Jesus said, “Be
ye therefore perfect, even as your Father which is in heaven is perfect.” (Matt. 5:48)
Whoa, could
He really mean that—that it is possible—or really required?
Yes, I am confident
he meant what He said.
Firstly, let
us understand the word ‘perfect.’ As
used in the ancient Greek the word is understood to mean ‘complete,’
‘finished,’ or ‘fully developed.’ It does not mean, prior to the work of life,
flawless from the get-go.
It requires
the refiner’s fire and it requires time.
The
well-made man has symmetry. He is
teachable and therefore taught; his education is preventative and gives him
weapons to slay ignorance and pride. He is
familiar, by reading, with the great minds because he then obtains some of
their mind. He has eyes to see, and ears
to hear, and a heart to understand what is presented to his senses and his
spirit. He has a reverence for nature and recognizes his place in the
universe. He seeks the divine order and
strives to solder his connection to all of mankind whom he recognizes as
brothers and sisters. He comes at
challenges from a higher ground and has the key to their solution for he
measures all things from a perspective tinctured with divinity.
He realizes
he is not yet a man at age 21 or 41 or 81.
He knows at every age he must keep pushing against the walls of his
tough chrysalis and struggle to let the creature (meaning ‘God’s loved
creation) emerge.
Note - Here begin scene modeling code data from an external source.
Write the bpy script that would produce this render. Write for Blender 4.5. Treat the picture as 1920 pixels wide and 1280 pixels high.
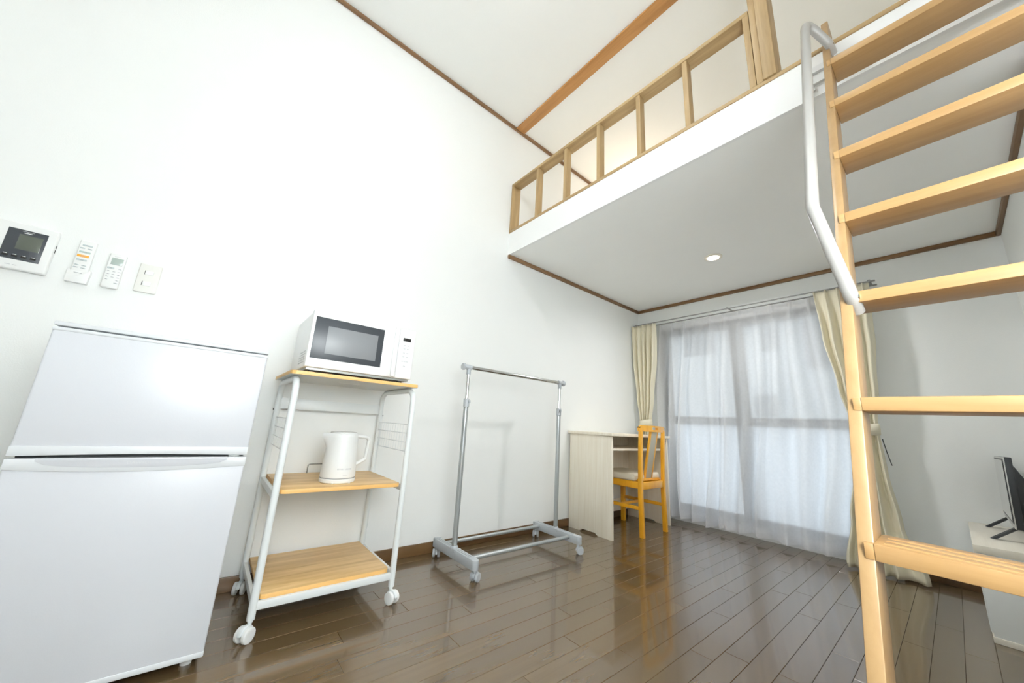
import bpy, bmesh, math, random
from mathutils import Vector, Matrix

random.seed(7)
for o in list(bpy.data.objects):
    bpy.data.objects.remove(o)
SC = bpy.context.scene
COL = SC.collection
PI = math.pi

# ------------------------------------------------------------------ camera
YAW, PIT, ROL, FPX = .8886, .2309, .0587, 665.37
fw = Vector((-math.sin(YAW) * math.cos(PIT), math.cos(YAW) * math.cos(PIT), math.sin(PIT)))
rt = Vector((math.cos(YAW), math.sin(YAW), 0))
up = rt.cross(fw)
r2 = rt * math.cos(ROL) + up * math.sin(ROL)
u2 = -rt * math.sin(ROL) + up * math.cos(ROL)
cd = bpy.data.cameras.new('camera')
cam = bpy.data.objects.new('camera', cd)
COL.objects.link(cam)
mw = Matrix((r2, u2, -fw)).transposed().to_4x4()
mw.translation = Vector((2.0472, 0, .75))
cam.matrix_world = mw
cd.sensor_fit = 'HORIZONTAL'
cd.sensor_width = 36
cd.lens = 36 * FPX / 1920
cd.clip_start = .02
SC.camera = cam
SC.cycles.diffuse_bounces = 7

# ------------------------------------------------------------------ world, light, exposure
w = bpy.data.worlds.new('overcast_sky')
SC.world = w
w.use_nodes = True
bg = w.node_tree.nodes['Background']
bg.inputs['Color'].default_value = (.86, .93, 1.0, 1)
bg.inputs['Strength'].default_value = 1.5
SC.view_settings.view_transform = 'Standard'
SC.view_settings.look = 'None'
SC.view_settings.gamma = 1
SC.view_settings.use_curve_mapping = False
SC.view_settings.exposure = 0.2
LAMP = 16      # emission of the large room lamp's diffuser
FILL = 0.6     # emission of the unseen fill lamp added towards the entrance
FLASH = 575
DOWN = 11
LOFT = 4.8


def lamp(name, kind, loc, power, color, size=.1, rot=(0, 0, 0), spread=None, parent=None):
    d = bpy.data.lights.new(name, kind)
    d.energy = power
    d.color = color
    if kind == 'AREA':
        d.shape = 'DISK'
        d.size = size
        if spread:
            d.spread = spread
    else:
        d.shadow_soft_size = size
    o = bpy.data.objects.new(name, d)
    COL.objects.link(o)
    o.location = loc
    o.rotation_euler = rot
    return o


# (the room lamp and the added fill lamp glow themselves, see ceiling_lamp below) warm lamp in the loft, downlight below the loft
lamp('loft_lamp_light', 'POINT', (.42, 2.75, 2.86), LOFT, (1, .80, .60), .06)
lamp('downlight_light', 'AREA', (1.091, 2.665, 2.035), DOWN, (.97, .97, .96), .085, spread=math.radians(165))

# the photographer's flash, bounced off the wall and ceiling beside the camera
fl = lamp('bounce_flash', 'SPOT', (2.08, -.10, 1.12), FLASH, (.92, .965, 1), .05)
fl.data.spot_size = math.radians(125)
fl.data.spot_blend = .9
FDIR = Vector((1, .5, .15))
fl.rotation_euler = FDIR.to_track_quat('-Z', 'Y').to_euler()

# ------------------------------------------------------------------ helpers


def mat(name, col, rough=.5, metal=0, bump=0, bscale=60, var=0, vscale=4, spec=.5, coat=0, trans=0, emit=None, estr=0, alpha=1):
    m = bpy.data.materials.new(name)
    m.use_nodes = True
    nt = m.node_tree
    b = nt.nodes['Principled BSDF']
    b.inputs['Base Color'].default_value = (*col, 1)
    b.inputs['Roughness'].default_value = rough
    b.inputs['Metallic'].default_value = metal
    b.inputs['Specular IOR Level'].default_value = spec
    b.inputs['Coat Weight'].default_value = coat
    b.inputs['Coat Roughness'].default_value = .08
    b.inputs['Transmission Weight'].default_value = trans
    if emit:
        b.inputs['Emission Color'].default_value = (*emit, 1)
        b.inputs['Emission Strength'].default_value = estr
    tc = nt.nodes.new('ShaderNodeTexCoord')
    n = nt.nodes.new('ShaderNodeTexNoise')
    n.inputs['Scale'].default_value = vscale
    n.inputs['Detail'].default_value = 4
    nt.links.new(tc.outputs['Object'], n.inputs['Vector'])
    mx = nt.nodes.new('ShaderNodeMix')
    mx.data_type = 'RGBA'
    v = max(var, .015)
    mx.inputs[6].default_value = (*[c * (1 - v) for c in col], 1)
    mx.inputs[7].default_value = (*[min(1, c * (1 + v)) for c in col], 1)
    nt.links.new(n.outputs['Fac'], mx.inputs[0])
    nt.links.new(mx.outputs[2], b.inputs['Base Color'])
    if bump:
        n2 = nt.nodes.new('ShaderNodeTexNoise')
        n2.inputs['Scale'].default_value = bscale
        n2.inputs['Detail'].default_value = 3
        nt.links.new(tc.outputs['Object'], n2.inputs['Vector'])
        bp = nt.nodes.new('ShaderNodeBump')
        bp.inputs['Strength'].default_value = bump
        bp.inputs['Distance'].default_value = .002
        nt.links.new(n2.outputs['Fac'], bp.inputs['Height'])
        nt.links.new(bp.outputs['Normal'], b.inputs['Normal'])
    return m


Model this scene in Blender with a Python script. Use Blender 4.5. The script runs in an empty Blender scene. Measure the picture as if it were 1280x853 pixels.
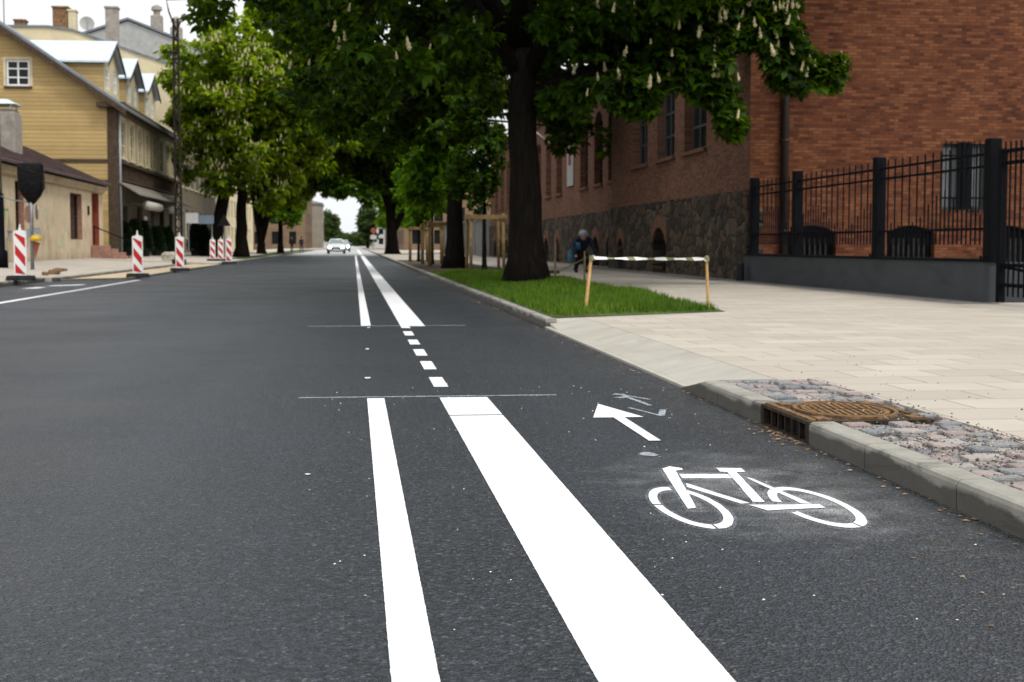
import bpy, math, random
import numpy as np
from mathutils import Vector, Matrix

rnd = random.Random(7)
scene = bpy.context.scene
COL = scene.collection
R = math.radians
pi = math.pi

# ------------------------------------------------------------------ camera numbers (used for the camera and for crown outlines)
FPX, CAMH, CX, CY = 1800.0, 0.9, 640.0, 426.5
PITCH = math.atan(120.5 / FPX)
YAW = math.atan(197.5 / FPX * math.cos(PITCH))
_fw = np.array((math.sin(YAW) * math.cos(PITCH), math.cos(YAW) * math.cos(PITCH), -math.sin(PITCH)))
_rt = np.array((math.cos(YAW), -math.sin(YAW), 0.0))
_up = np.array((math.sin(YAW) * math.sin(PITCH), math.cos(YAW) * math.sin(PITCH), math.cos(PITCH)))


def project(p):
    v = np.asarray(p, float) - np.array((0, 0, CAMH))
    d = v @ _fw
    return np.stack((CX + FPX * (v @ _rt) / d, CY - FPX * (v @ _up) / d), -1)


def ground_at(x, y, z=0.0):
    d = _fw + (x - CX) / FPX * _rt + (CY - y) / FPX * _up
    t = (z - CAMH) / d[2]
    return (d[0] * t, d[1] * t)


def inside(poly, pts):
    x, y = pts[:, 0], pts[:, 1]
    res = np.zeros(len(pts), bool)
    n = len(poly)
    for i in range(n):
        x0, y0 = poly[i]
        x1, y1 = poly[(i + 1) % n]
        c = ((y0 > y) != (y1 > y))
        if y1 != y0:
            res ^= c & (x < (x1 - x0) * (y - y0) / (y1 - y0) + x0)
    return res


# ------------------------------------------------------------------ mesh builder
class MB:
    def __init__(self):
        self.v, self.f, self.m, self.s = [], [], [], []
        self.mi = 0
        self.sm = False

    def add(self, vs, fs):
        b = len(self.v)
        self.v += [tuple(p) for p in vs]
        for f in fs:
            self.f.append([b + i for i in f])
            self.m.append(self.mi)
            self.s.append(self.sm)

    def box(self, x0, x1, y0, y1, z0, z1):
        self.add([(x0, y0, z0), (x1, y0, z0), (x1, y1, z0), (x0, y1, z0), (x0, y0, z1), (x1, y0, z1), (x1, y1, z1), (x0, y1, z1)],
                 [(3, 2, 1, 0), (4, 5, 6, 7), (0, 1, 5, 4), (1, 2, 6, 5), (2, 3, 7, 6), (3, 0, 4, 7)])
        return self

    def bbox(self, x0, x1, y0, y1, z0, z1, b=0.01):
        # box with chamfered vertical and top edges
        def ring(d, z):
            return [(x0 + d + c, y0 + d, z) if 0 else p for c, p in ()] or [
                (x0 + d, y0 + d + b, z), (x0 + d + b, y0 + d, z), (x1 - d - b, y0 + d, z), (x1 - d, y0 + d + b, z),
                (x1 - d, y1 - d - b, z), (x1 - d - b, y1 - d, z), (x0 + d + b, y1 - d, z), (x0 + d, y1 - d - b, z)]
        self.loft([ring(0, z0), ring(0, z1 - b), ring(b * .7, z1)], True, True)
        return self

    def loft(self, rings, cap0=False, cap1=False, closed=True):
        n = len(rings[0])
        vs = [p for r in rings for p in r]
        fs = []
        for k in range(len(rings) - 1):
            for i in range(n if closed else n - 1):
                j = (i + 1) % n
                fs.append((k * n + i, k * n + j, (k + 1) * n + j, (k + 1) * n + i))
        if cap0:
            fs.append(tuple(range(n))[::-1])
        if cap1:
            fs.append(tuple(range((len(rings) - 1) * n, len(rings) * n)))
        self.add(vs, fs)
        return self

    def tube(self, path, radii, n=8, cap=True, jit=0.0, rg=None):
        path = [Vector(p) for p in path]
        if not isinstance(radii, (list, tuple)):
            radii = [radii] * len(path)
        rings = []
        ref = None
        for i, p in enumerate(path):
            t = (path[min(i + 1, len(path) - 1)] - path[max(i - 1, 0)]).normalized()
            if ref is None:
                ref = Vector((1, 0, 0)) if abs(t.x) < .8 else Vector((0, 1, 0))
            a = (ref - t * ref.dot(t)).normalized()
            ref = a
            b = t.cross(a)
            rr = []
            for k in range(n):
                w = 2 * pi * k / n
                q = radii[i] * (1 + (rg.uniform(-jit, jit) if rg else 0))
                rr.append(p + a * (math.cos(w) * q) + b * (math.sin(w) * q))
            rings.append(rr)
        self.loft(rings, cap, cap)
        return self

    def lathe(self, prof, cx=0, cy=0, cz=0, n=16):
        rings = [[(cx + r * math.cos(2 * pi * k / n), cy + r * math.sin(2 * pi * k / n), cz + z) for k in range(n)] for r, z in prof]
        self.loft(rings, True, True)
        return self

    def prism(self, poly, z0, z1):
        n = len(poly)
        a = sum(poly[i][0] * poly[(i + 1) % n][1] - poly[(i + 1) % n][0] * poly[i][1] for i in range(n))
        if a < 0:
            poly = poly[::-1]
        self.add([(x, y, z0) for x, y in poly] + [(x, y, z1) for x, y in poly],
                 [tuple(range(n))[::-1], tuple(range(n, 2 * n))] + [(i, (i + 1) % n, n + (i + 1) % n, n + i) for i in range(n)])
        return self

    def sheet(self, poly, z):
        n = len(poly)
        a = sum(poly[i][0] * poly[(i + 1) % n][1] - poly[(i + 1) % n][0] * poly[i][1] for i in range(n))
        if a < 0:
            poly = poly[::-1]
        self.add([(x, y, z) for x, y in poly], [tuple(range(n))])
        return self

    def extr(self, poly3, d):
        # polygon in space pushed along vector d
        n = len(poly3)
        d = Vector(d)
        A = [Vector(p) for p in poly3]
        self.add(A + [p + d for p in A], [tuple(range(n)), tuple(range(n, 2 * n))[::-1]] + [(i, n + i, n + (i + 1) % n, (i + 1) % n) for i in range(n)])
        return self

    def build(self, name, mats, parent=None, label=None, cat=None, group=None, kind=None, fix=False):
        me = bpy.data.meshes.new(name)
        o = bpy.data.objects.new(name, me)
        off = Vector((0, 0, 0))
        p = parent
        while p is not None:
            off += p.location
            p = p.parent
        me.from_pydata([(x - off.x, y - off.y, z - off.z) for x, y, z in self.v], [], self.f)
        if not isinstance(mats, (list, tuple)):
            mats = [mats]
        for mm in mats:
            me.materials.append(mm)
        me.polygons.foreach_set('material_index', self.m)
        me.polygons.foreach_set('use_smooth', self.s)
        if fix:
            import bmesh
            bm = bmesh.new()
            bm.from_mesh(me)
            bmesh.ops.recalc_face_normals(bm, faces=bm.faces)
            bm.to_mesh(me)
            bm.free()
        me.update()
        COL.objects.link(o)
        if parent is not None:
            o.parent = parent
        tag(o, label, cat, group, kind)
        return o


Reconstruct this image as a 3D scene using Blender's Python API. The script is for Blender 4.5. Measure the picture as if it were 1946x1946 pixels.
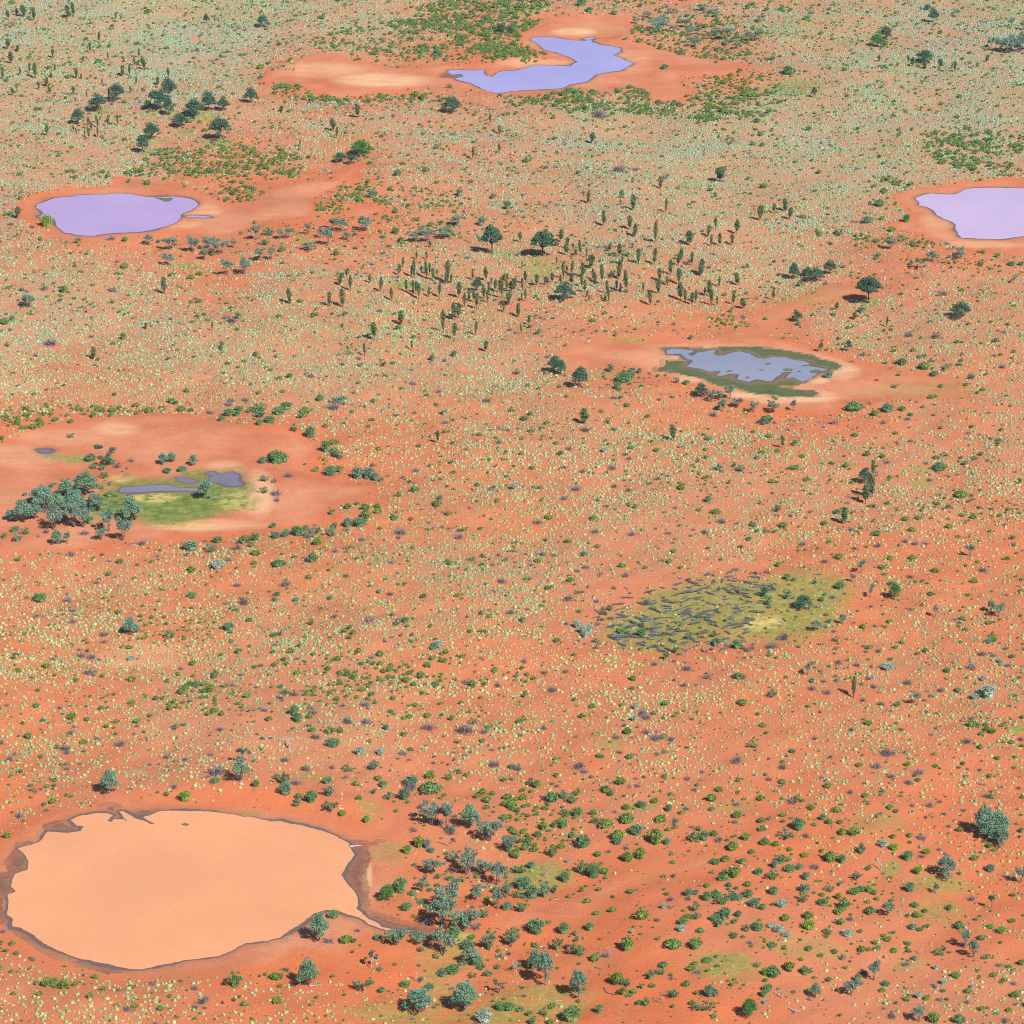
import bpy, bmesh, math, random
import numpy as np
from mathutils import Vector, Euler

# ------------------------------------------------------------------ camera, sky, sun, exposure
for o in list(bpy.data.objects): bpy.data.objects.remove(o)
scene = bpy.context.scene
COL = scene.collection
W0 = 1946.0                                   # the photograph's pixel grid, used only to read off map positions
HC, PITCH, FOV = 300.0, math.radians(22.0), math.radians(18.0)
cam_d = bpy.data.cameras.new('camera'); cam = bpy.data.objects.new('camera', cam_d); COL.objects.link(cam)
cam.location = (0, 0, HC); cam.rotation_euler = (math.radians(90) - PITCH, 0, 0)
cam_d.sensor_width = 36; cam_d.lens = 18 / math.tan(FOV / 2); cam_d.clip_start = 1; cam_d.clip_end = 60000
scene.camera = cam
SUN_EL = math.radians(45); SUNV = Vector((0.61, -0.79, 1.0)).normalized()
world = bpy.data.worlds.new('World'); scene.world = world; world.use_nodes = True
nt = world.node_tree; nt.nodes.clear()
sky = nt.nodes.new('ShaderNodeTexSky'); sky.sky_type = 'NISHITA'; sky.sun_disc = False
sky.sun_elevation = SUN_EL; sky.sun_rotation = math.atan2(SUNV.x, SUNV.y); sky.altitude = 500
bg = nt.nodes.new('ShaderNodeBackground'); bg.inputs[1].default_value = 0.055
wo = nt.nodes.new('ShaderNodeOutputWorld')
nt.links.new(sky.outputs[0], bg.inputs[0]); nt.links.new(bg.outputs[0], wo.inputs[0])
sd = bpy.data.lights.new('sun', 'SUN'); sd.energy = 5.0; sd.angle = math.radians(0.5); sd.color = (1, 0.955, 0.89)
sun = bpy.data.objects.new('sun', sd); COL.objects.link(sun); sun.location = (0, 0, 500)
sun.rotation_euler = SUNV.to_track_quat('Z', 'Y').to_euler()
scene.view_settings.view_transform = 'Standard'; scene.view_settings.look = 'None'
scene.view_settings.exposure = 0.55; scene.view_settings.gamma = 1
scene.render.engine = 'CYCLES'; scene.cycles.pixel_filter_type = 'BLACKMAN_HARRIS'; scene.cycles.filter_width = 1.0; scene.cycles.use_denoising = False
scene.render.resolution_x = 1024; scene.render.resolution_y = 1024
rng = np.random.default_rng(11); random.seed(5)

# ------------------------------------------------------------------ photo pixel <-> ground map
FP = W0 / 2 / math.tan(FOV / 2); SP, CP = math.sin(PITCH), math.cos(PITCH)
def ground(px, py):
    px = np.asarray(px, float); py = np.asarray(py, float)
    u = (px - W0 / 2) / FP; v = (W0 / 2 - py) / FP
    dz = v * CP - SP; dy = CP + v * SP
    t = -HC / dz
    return t * u, t * dy
def pix(x, y, z=0.0):
    x = np.asarray(x, float); y = np.asarray(y, float)
    d = y * CP - (z - HC) * SP; up = y * SP + (z - HC) * CP
    return W0 / 2 + FP * x / d, W0 / 2 - FP * up / d
def mpp(px, py):                              # metres per photo pixel and sine of the view's depression at a map point
    x, y = ground(px, py); d = float(y * CP + HC * SP)
    return d / FP, HC / math.hypot(float(y), HC)
OFF = [0, 480, 960, 1446]; TZ = 3.864
def T(r, c, s):                               # reading positions off sheet (row, col)
    return [(OFF[c] + float(p.split(',')[0]) / TZ, OFF[r] + float(p.split(',')[1]) / TZ) for p in s.split()]

# ------------------------------------------------------------------ outlines of pools, pans, wet and green patches
POOLS = {
 'top_pool': T(0,1,'1430,525 1450,515 1700,515 1700,540 1720,560 1760,565 1785,545 1800,530 1855,520') + T(0,2,'80,518 150,500 220,478 350,482 480,485 500,470 535,455 500,435 420,400 350,380 290,365 260,335 200,300 185,285 220,272 350,275 450,290 540,298 590,300 630,290 640,310 700,330 790,340 850,355 850,380 800,400 790,405 860,430 880,445 940,460 900,490 840,520 760,530 660,550 600,600 480,620 400,650 200,660 30,672') + T(0,1,'1800,685 1720,670 1600,610 1500,585 1490,575 1540,565 1545,550 1520,545 1470,550'),
 'left_pool': T(0,0,'275,1500 400,1455 530,1445 600,1432 750,1430 860,1420 960,1425 1060,1445 1150,1448 1210,1446 1270,1443 1380,1455 1440,1480 1455,1510 1400,1545 1330,1575 1330,1600 1280,1640 1150,1680 1050,1700 900,1710 760,1720 680,1735 560,1725 480,1710 450,1690 410,1650 400,1610 350,1590 280,1595 320,1570 300,1545 265,1525'),
 'right_pool': T(0,3,'1130,1455 1180,1435 1250,1420 1420,1428 1500,1390 1560,1382 1700,1380 1932,1382 2150,1410 2330,1500 2300,1640 2150,1710 1932,1735 1850,1745 1750,1758 1600,1755 1470,1745 1440,1700 1430,1650 1380,1620 1290,1580 1260,1540 1220,1520 1160,1510 1165,1490'),
 'marsh_pool': T(1,2,'1190,715 1230,705 1370,715 1385,725 1340,745 1375,760 1410,735 1500,720 1545,712 1530,745 1560,758 1610,755 1655,738 1720,725 1790,740 1840,770') + T(1,3,'20,780 90,765 180,770 250,790 330,800 365,820 290,833 380,837 480,855 490,862 420,880 350,935 300,950 260,930 230,915 180,930 200,900 235,875 160,880 120,910 80,945 50,945 0,935') + T(1,2,'1850,930 1790,950 1700,930 1720,895 1650,890 1600,905 1550,905 1580,870 1500,875 1420,850 1330,840 1380,800 1370,790 1330,780 1290,745 1190,745'),
 'swamp_pond': T(1,0,'870,1750 900,1725 1050,1715 1100,1705 1220,1705 1300,1725 1480,1735 1500,1745 1400,1755 1200,1750 1000,1762 900,1762'),
 'swamp_pond_b': T(1,0,'1490,1610 1550,1600 1600,1630 1680,1610 1720,1605 1775,1630 1760,1680 1800,1700 1790,1720 1710,1725 1600,1700 1530,1690 1520,1660 1545,1640'),
 'swamp_pond_c': T(1,0,'1270,1640 1340,1645 1440,1670 1490,1682 1450,1692 1400,1700 1290,1680'),
 'puddle': T(1,0,'260,1445 330,1440 380,1445 400,1460 370,1475 300,1475 270,1460'),
 'puddle_b': T(0,2,'575,285 630,275 670,278 640,288 600,294'),
 'puddle_c': T(0,0,'1340,1583 1450,1583 1570,1594 1500,1600 1400,1597'),
 'orange_pool': T(3,0,'130,640 220,620 280,600 350,520 500,530 590,515 615,480 560,475 520,435 580,405 700,385 780,385 830,400 790,440 815,450 840,425 910,430 935,450 875,370 905,370 1000,425 1060,440 1120,468 1135,460 1050,412 1100,400 1180,368 1400,370 1650,385 1780,410 1855,412') + T(3,1,'130,445 200,440 350,470 500,510 620,555 710,605 720,640 750,690 700,750 650,840 680,880 740,950 770,1000 775,1060 760,1085 850,1160 950,1220 1050,1245 1180,1245 1130,1252 990,1245 850,1200 780,1150 640,1105 540,1095 450,1120 380,1180 280,1240 200,1300 100,1325 0,1335') + T(3,0,'1800,1340 1700,1395 1600,1435 1400,1460 1200,1495 1050,1530 960,1530 850,1510 720,1480 560,1445 480,1415 380,1370 280,1310 250,1280 150,1225 90,1215 95,1160 50,1130 60,1060 55,980 115,960 80,925 90,870 110,830 200,800 210,740 180,690'),
}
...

Hence, he is impatient
with mediocrity in himself and constantly works at disengaging from him all the
attractive or encumbering impediments
that slow his progress . He is to
convert, quoting Ralph Waldo Emerson, “the Furies into Muses, and the hells
into benefit.”
And then, as
the risen Christ told Joseph Smith, “all these things (adversities, tribulations,
sufferings) shall give thee experience, and shall be for thy good.”
Finally, in the end, such a man will indeed be a ‘well-made man,’
yea even a ‘perfect man,’ and he shall have joy for God will be with him
forever and ever.
This the
scriptures teach and this I believe.